*WHAT THIS TASK INVOLVES*
Set down word for word each line from the start of the listing through the line that contains "random.seed(7)", both included.

*SUPPLIED MATERIAL*
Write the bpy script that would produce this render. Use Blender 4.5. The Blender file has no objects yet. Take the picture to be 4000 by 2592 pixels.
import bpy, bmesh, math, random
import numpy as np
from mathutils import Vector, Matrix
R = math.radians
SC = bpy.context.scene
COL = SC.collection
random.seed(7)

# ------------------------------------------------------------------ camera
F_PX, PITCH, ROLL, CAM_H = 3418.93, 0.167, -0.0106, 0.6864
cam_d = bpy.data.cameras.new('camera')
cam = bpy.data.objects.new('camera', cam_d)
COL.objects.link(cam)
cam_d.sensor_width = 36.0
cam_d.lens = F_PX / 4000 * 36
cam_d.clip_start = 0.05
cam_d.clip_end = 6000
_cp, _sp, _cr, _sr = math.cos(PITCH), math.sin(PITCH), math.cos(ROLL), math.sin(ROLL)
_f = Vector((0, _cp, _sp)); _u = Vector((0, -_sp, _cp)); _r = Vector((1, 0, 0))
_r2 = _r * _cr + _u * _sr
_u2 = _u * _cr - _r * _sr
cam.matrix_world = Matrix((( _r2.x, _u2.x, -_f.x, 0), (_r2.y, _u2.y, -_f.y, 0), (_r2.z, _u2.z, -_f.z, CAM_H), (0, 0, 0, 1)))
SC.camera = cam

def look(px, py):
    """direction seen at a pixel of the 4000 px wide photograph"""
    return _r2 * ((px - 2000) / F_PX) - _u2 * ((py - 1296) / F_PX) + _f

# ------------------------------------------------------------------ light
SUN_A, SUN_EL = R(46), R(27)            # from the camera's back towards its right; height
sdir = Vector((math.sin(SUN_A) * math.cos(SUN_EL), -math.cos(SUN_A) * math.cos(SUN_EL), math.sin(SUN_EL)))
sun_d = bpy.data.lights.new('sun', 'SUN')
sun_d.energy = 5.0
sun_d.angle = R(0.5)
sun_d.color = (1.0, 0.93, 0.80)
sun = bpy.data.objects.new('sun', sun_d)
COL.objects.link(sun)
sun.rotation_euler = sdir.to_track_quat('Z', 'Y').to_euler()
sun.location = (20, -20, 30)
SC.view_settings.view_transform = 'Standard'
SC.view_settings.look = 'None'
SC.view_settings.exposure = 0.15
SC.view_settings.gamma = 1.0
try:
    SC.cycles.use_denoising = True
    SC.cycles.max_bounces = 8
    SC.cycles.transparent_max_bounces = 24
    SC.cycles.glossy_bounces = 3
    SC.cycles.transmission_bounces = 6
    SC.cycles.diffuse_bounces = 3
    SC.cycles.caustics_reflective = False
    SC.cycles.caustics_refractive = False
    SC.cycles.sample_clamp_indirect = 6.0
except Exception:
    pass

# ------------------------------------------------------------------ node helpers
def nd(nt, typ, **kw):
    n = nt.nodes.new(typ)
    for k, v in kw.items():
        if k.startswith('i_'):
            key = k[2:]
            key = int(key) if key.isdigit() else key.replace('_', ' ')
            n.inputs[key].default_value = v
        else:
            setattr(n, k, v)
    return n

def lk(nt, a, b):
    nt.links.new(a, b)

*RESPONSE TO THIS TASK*
Write the bpy script that would produce this render. Use Blender 4.5. The Blender file has no objects yet. Take the picture to be 4000 by 2592 pixels.
import bpy, bmesh, math, random
import numpy as np
from mathutils import Vector, Matrix
R = math.radians
SC = bpy.context.scene
COL = SC.collection
random.seed(7)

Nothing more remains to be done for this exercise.